* What is asked
Can you output the material exactly as written, minus any pictures it holds?
— START OF Source excerpt —
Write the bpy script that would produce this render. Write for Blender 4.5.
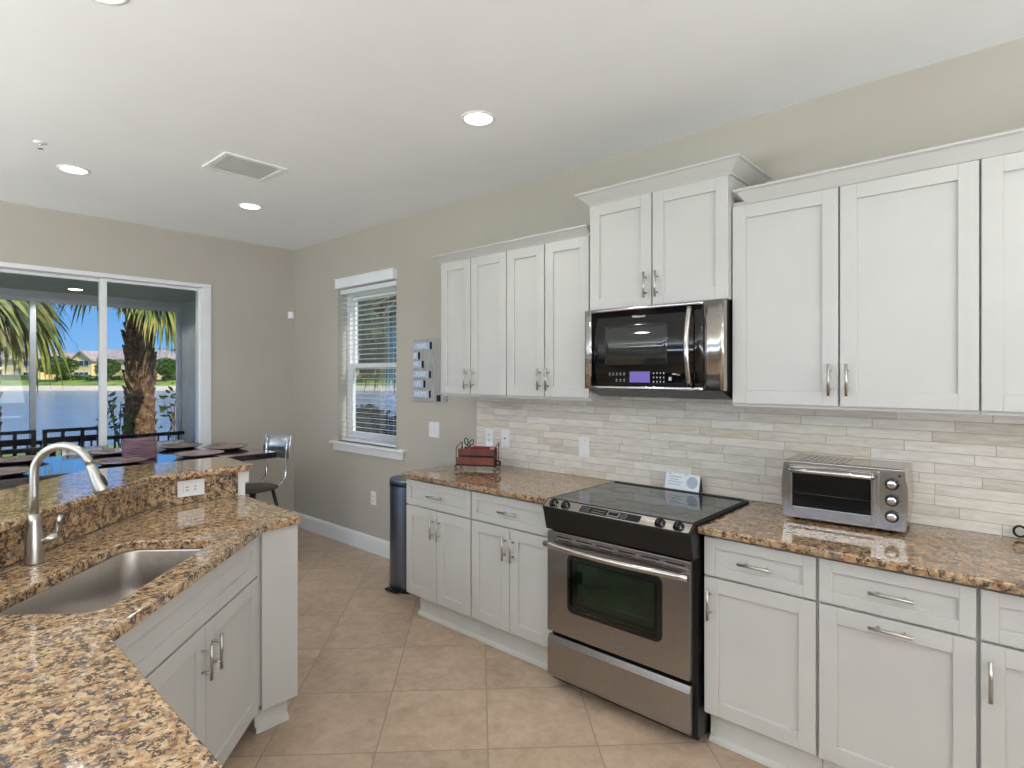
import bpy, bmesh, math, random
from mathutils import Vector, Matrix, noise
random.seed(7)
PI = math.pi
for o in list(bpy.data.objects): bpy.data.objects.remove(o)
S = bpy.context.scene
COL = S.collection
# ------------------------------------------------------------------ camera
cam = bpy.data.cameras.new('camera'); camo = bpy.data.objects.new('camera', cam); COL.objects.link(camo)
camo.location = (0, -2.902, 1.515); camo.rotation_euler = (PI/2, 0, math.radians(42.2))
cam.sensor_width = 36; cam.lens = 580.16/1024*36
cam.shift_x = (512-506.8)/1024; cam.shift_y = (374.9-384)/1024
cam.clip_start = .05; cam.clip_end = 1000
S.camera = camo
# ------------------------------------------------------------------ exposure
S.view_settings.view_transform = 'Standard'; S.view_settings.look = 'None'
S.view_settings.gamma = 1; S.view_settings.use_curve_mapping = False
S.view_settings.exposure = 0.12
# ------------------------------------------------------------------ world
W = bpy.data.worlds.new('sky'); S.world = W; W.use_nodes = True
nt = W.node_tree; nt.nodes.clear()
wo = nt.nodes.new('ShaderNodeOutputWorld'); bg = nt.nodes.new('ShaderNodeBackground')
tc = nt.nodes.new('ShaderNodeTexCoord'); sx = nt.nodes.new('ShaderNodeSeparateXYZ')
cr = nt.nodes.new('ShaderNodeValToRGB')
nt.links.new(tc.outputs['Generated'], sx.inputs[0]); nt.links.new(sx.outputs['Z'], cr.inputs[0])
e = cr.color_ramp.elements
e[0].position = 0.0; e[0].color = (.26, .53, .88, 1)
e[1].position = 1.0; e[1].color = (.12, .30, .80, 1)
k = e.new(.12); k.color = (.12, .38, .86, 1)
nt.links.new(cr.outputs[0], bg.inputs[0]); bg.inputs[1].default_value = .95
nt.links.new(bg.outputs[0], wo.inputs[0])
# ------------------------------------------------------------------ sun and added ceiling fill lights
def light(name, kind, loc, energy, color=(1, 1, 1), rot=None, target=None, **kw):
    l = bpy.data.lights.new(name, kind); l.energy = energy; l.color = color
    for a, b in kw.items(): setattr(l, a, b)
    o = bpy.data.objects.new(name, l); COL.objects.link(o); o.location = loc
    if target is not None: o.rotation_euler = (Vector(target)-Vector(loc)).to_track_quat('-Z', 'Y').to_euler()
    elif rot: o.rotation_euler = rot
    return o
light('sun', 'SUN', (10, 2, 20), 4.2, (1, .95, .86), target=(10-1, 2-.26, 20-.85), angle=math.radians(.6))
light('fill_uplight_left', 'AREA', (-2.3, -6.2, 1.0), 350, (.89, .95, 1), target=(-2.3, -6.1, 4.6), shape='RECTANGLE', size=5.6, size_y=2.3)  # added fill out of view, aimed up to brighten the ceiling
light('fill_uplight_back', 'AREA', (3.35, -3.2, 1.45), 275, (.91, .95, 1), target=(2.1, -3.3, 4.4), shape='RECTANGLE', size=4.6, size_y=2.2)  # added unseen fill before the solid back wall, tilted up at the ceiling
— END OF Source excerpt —
* Solution
Write the bpy script that would produce this render. Write for Blender 4.5.
import bpy, bmesh, math, random
from mathutils import Vector, Matrix, noise
random.seed(7)
PI = math.pi
for o in list(bpy.data.objects): bpy.data.objects.remove(o)
S = bpy.context.scene
COL = S.collection
# ------------------------------------------------------------------ camera
cam = bpy.data.cameras.new('camera'); camo = bpy.data.objects.new('camera', cam); COL.objects.link(camo)
camo.location = (0, -2.902, 1.515); camo.rotation_euler = (PI/2, 0, math.radians(42.2))
cam.sensor_width = 36; cam.lens = 580.16/1024*36
cam.shift_x = (512-506.8)/1024; cam.shift_y = (374.9-384)/1024
cam.clip_start = .05; cam.clip_end = 1000
S.camera = camo
# ------------------------------------------------------------------ exposure
S.view_settings.view_transform = 'Standard'; S.view_settings.look = 'None'
S.view_settings.gamma = 1; S.view_settings.use_curve_mapping = False
S.view_settings.exposure = 0.12
# ------------------------------------------------------------------ world
W = bpy.data.worlds.new('sky'); S.world = W; W.use_nodes = True
nt = W.node_tree; nt.nodes.clear()
wo = nt.nodes.new('ShaderNodeOutputWorld'); bg = nt.nodes.new('ShaderNodeBackground')
tc = nt.nodes.new('ShaderNodeTexCoord'); sx = nt.nodes.new('ShaderNodeSeparateXYZ')
cr = nt.nodes.new('ShaderNodeValToRGB')
nt.links.new(tc.outputs['Generated'], sx.inputs[0]); nt.links.new(sx.outputs['Z'], cr.inputs[0])
e = cr.color_ramp.elements
e[0].position = 0.0; e[0].color = (.26, .53, .88, 1)
e[1].position = 1.0; e[1].color = (.12, .30, .80, 1)
k = e.new(.12); k.color = (.12, .38, .86, 1)
nt.links.new(cr.outputs[0], bg.inputs[0]); bg.inputs[1].default_value = .95
nt.links.new(bg.outputs[0], wo.inputs[0])
# ------------------------------------------------------------------ sun and added ceiling fill lights
def light(name, kind, loc, energy, color=(1, 1, 1), rot=None, target=None, **kw):
    l = bpy.data.lights.new(name, kind); l.energy = energy; l.color = color
    for a, b in kw.items(): setattr(l, a, b)
    o = bpy.data.objects.new(name, l); COL.objects.link(o); o.location = loc
    if target is not None: o.rotation_euler = (Vector(target)-Vector(loc)).to_track_quat('-Z', 'Y').to_euler()
    elif rot: o.rotation_euler = rot
    return o
light('sun', 'SUN', (10, 2, 20), 4.2, (1, .95, .86), target=(10-1, 2-.26, 20-.85), angle=math.radians(.6))
light('fill_uplight_left', 'AREA', (-2.3, -6.2, 1.0), 350, (.89, .95, 1), target=(-2.3, -6.1, 4.6), shape='RECTANGLE', size=5.6, size_y=2.3)  # added fill out of view, aimed up to brighten the ceiling
light('fill_uplight_back', 'AREA', (3.35, -3.2, 1.45), 275, (.91, .95, 1), target=(2.1, -3.3, 4.4), shape='RECTANGLE', size=4.6, size_y=2.2)  # added unseen fill before the solid back wall, tilted up at the ceiling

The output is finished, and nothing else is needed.